Treasury Secretary John Snow grew nearly $69 million richer for leaving railroad operator CSX Corp. but he waived a peculiar clause in his contract that could have brought in a lot more. Snow forfeit $15 million that CSX would have paid him even if he left the company for "good reason" before his term was up. His contract defined that term in five ways, but only one raised a red flag among analysts: He'd get the package, which included privileges such as lifetime air travel, if he were appointed to "a public office or a similar quasi-governmental role benefiting the Company and its mission." In December Snow had issued a statement declining "any future compensation or benefits that were in my employment contract with CSX...." He explained to Senators at his confirmation hearing in January that the $15 million was part of an executive transition plan that he forfeit, along with stock options.
But did he dump the pay at least in part because accepting it would link his new Cabinet post to the well-being of CSX shareholders? One Treasury spokesman declined to comment, and another referred to CSX for contract details. A CSX spokesman couldn’t say how the "public office” clause entered the contract, which is chock-full of special favors that otherwise add up to $68.9 million. And the company's current CEO, Michael Ward, has no such clause. Analysts say it could be unique. Perhaps its implications were not thought through at the time the contract was signed.
Much of the pay Snow did receive breaks down handily: $18.9 million in stock; $8.7 million in deferred compensation; $8.1 million to buy a $25 million life insurance policy that CSX promised him but never bought. These items were detailed in CSX's annual proxy, released last week.
From there it gets trickier. For example, Snow worked 44 years at CSX between 1977 and 2003. (The company artificially boosted his tenure in the 1990s so that he could qualify for a higher pension.) Usually, pensions are calculated by time-on-the-job and a percentage of salary and bonus. In Snow’s case, CSX threw into the mix a 1999 stock grant of 250,000 shares as well. That's a lot of math. What it means is that his annual pension balloned to $2.9 million as much as $500,000 a year more than he ever made with salary and bonus as CEO, according to Brian Foley, a White Plains, New York analyst. "It’s a pattern of conduct," Foley says. "I understand his reputation as a reformer, but I don’t understand how that works in his real life." His total pension, which he took in a lump sum, came to $33.2 million.
Snow has always followed the rules, and waiving the clause was the right thing to do.
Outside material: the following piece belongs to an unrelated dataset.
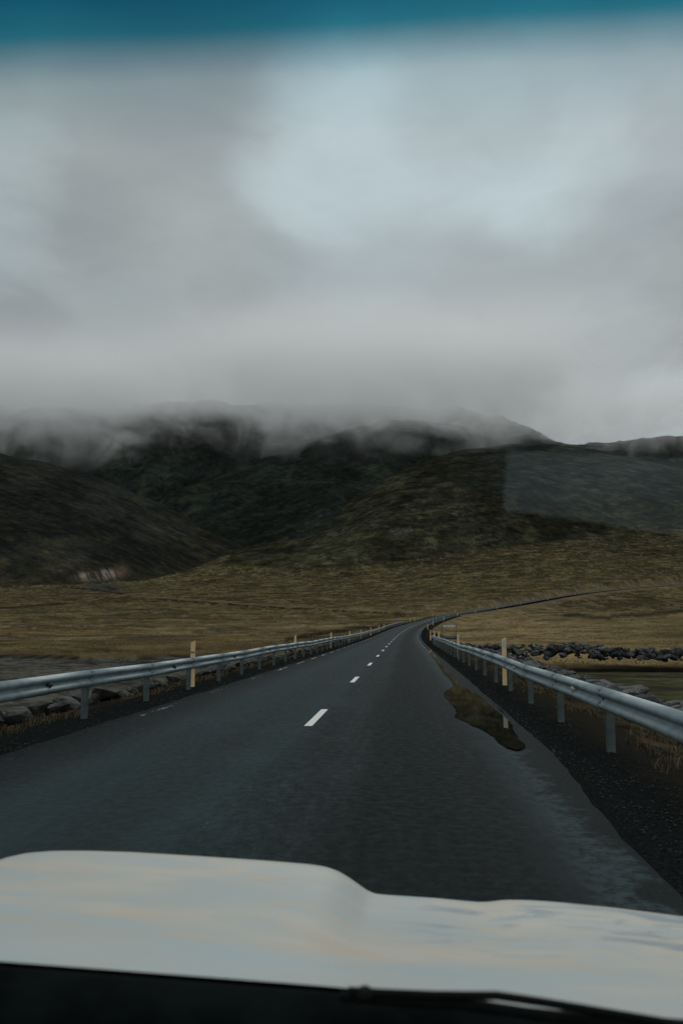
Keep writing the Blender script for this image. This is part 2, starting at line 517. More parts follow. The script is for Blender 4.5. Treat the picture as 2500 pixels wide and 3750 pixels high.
def stone_mat(name='weathered_stone', a=(.014, .017, .018), b=(.115, .122, .118)):
    m, n = material(name)
    oi = n.n('ShaderNodeObjectInfo').outputs['Random']
    f = n.noise(n.pos, 2.3, 7, .65); g = n.noise(n.pos, 14, 5, .7)
    base = n.mix(n.ramp(n.math('ADD', f, n.math('MULTIPLY', oi, .30)), .35, .95), a, b)
    base = n.mix(n.ramp(g, .52, .64, 0, .6), base, (.06, .052, .034))
    base = n.mix(n.ramp(n.noise(n.pos, 5, 6, .75), .35, .5, .75, 0), base, (.012, .014, .014))
    n.put(n.b.inputs['Base Color'], base)
    n.b.inputs['Roughness'].default_value = .8; n.b.inputs['Specular IOR Level'].default_value = .3
    n.put(n.b.inputs['Normal'], bump(n, n.noise(n.pos, 9, 8, .7), .6, .06))
    return m


def asphalt_mat():
    m, n = material('damp_asphalt')
    lat = attr(n, 'lat', 'Fac')
    stv = n.vmath('MULTIPLY', n.pos, (1.0, .06, 1.0))
    fine = n.noise(n.pos, 55, 3, .8); med = n.noise(n.pos, 9, 5, .7); streak = n.noise(stv, 2.2, 4, .6); patch = n.noise(n.pos, .35, 4, .6)
    fine2 = n.noise(n.vmath('MULTIPLY', n.pos, (1, .3, 1)), 20, 4, .8)
    c = n.mix(n.ramp(n.math('ADD', n.math('MULTIPLY', fine, .5), n.math('MULTIPLY', fine2, .5)), .34, .68), (.006, .0110, .0120), (.036, .058, .062))
    c = n.mix(n.ramp(streak, .4, .68, 0, .5), c, (.012, .016, .017))
    c = n.mix(n.ramp(patch, .45, .65, 0, .4), c, (.030, .046, .050))
    # bright gritty seam along the right edge
    latn = n.math('ADD', lat, n.math('MULTIPLY', n.math('SUBTRACT', n.noise(n.pos, .9, 6, .7), .5), 1.1))
    edge = n.math('MULTIPLY', n.ramp(latn, 2.35, 2.75), n.ramp(latn, 3.75, 3.5))
    gr = n.ramp(med, .38, .6)
    c = n.mix(n.math('MULTIPLY', edge, n.math('MULTIPLY', gr, .8)), c, (.060, .083, .088))
    latw = n.math('ADD', lat, n.math('MULTIPLY', n.math('SUBTRACT', streak, .5), .7))
    dk = n.math('MULTIPLY', n.ramp(latw, .75, 1.15), n.ramp(latw, 3.0, 2.2))
    c = n.mix(n.math('MULTIPLY', n.ramp(latw, .5, -.3), n.math('MULTIPLY', n.ramp(latw, -2.9, -2.2), .38)), c, (.040, .062, .066))
    c = n.mix(n.math('MULTIPLY', n.ramp(latw, -2.3, -3.2), .6), c, (.010, .015, .016))
    c = n.mix(n.math('MULTIPLY', dk, .78), c, (.008, .0120, .0130))
    grit = n.math('MULTIPLY', n.ramp(n.math('ADD', n.math('MAXIMUM', lat, n.math('MULTIPLY', n.math('ADD', lat, .28), -1)), n.math('MULTIPLY', n.noise(n.pos, 2.2, 7, .75), 1.6)), 3.74, 3.94), n.ramp(n.noise(n.pos, 40, 3, .8), .35, .5, .5, 1))
    c = n.mix(n.math('MULTIPLY', grit, .85), c, (.010, .012, .012))
    # tyre tracks of the right lane: darker, polished
    tr = None
    for c0 in (.75, 2.35, -.9, -2.6):
        d = n.math('ABSOLUTE', n.math('SUBTRACT', n.math('ADD', lat, n.math('MULTIPLY', n.math('SUBTRACT', streak, .5), .5)), c0))
        t = n.ramp(d, .55, .12); tr = t if tr is None else n.math('MAXIMUM', tr, t)
    c = n.mix(n.math('MULTIPLY', tr, .32), c, (.012, .016, .017))
    n.put(n.b.inputs['Base Color'], c)
    n.put(n.b.inputs['Roughness'], n.math('ADD', n.ramp(med, .3, .7, .66, .9), n.math('MULTIPLY', tr, -.04)))
    n.b.inputs['Specular IOR Level'].default_value = .03
    n.put(n.b.inputs['Normal'], bump(n, fine, .55, .012, bump(n, med, .25, .02)))
    return m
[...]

The only thing you could accuse him of is being well paid. When last year’s Sarbanes-Oxley financial reforms kicked in, Snow had to add personal collateral, in the form of CSX stock, to back a bank loan when it became illegal for the company's to guarantee the loan, as it had previously. But it probably didn’t set him back much. "While he's at Treasury, we don’t have to worry he’ll be eating spaghetti at the end of the month," says one executive compensation specialist.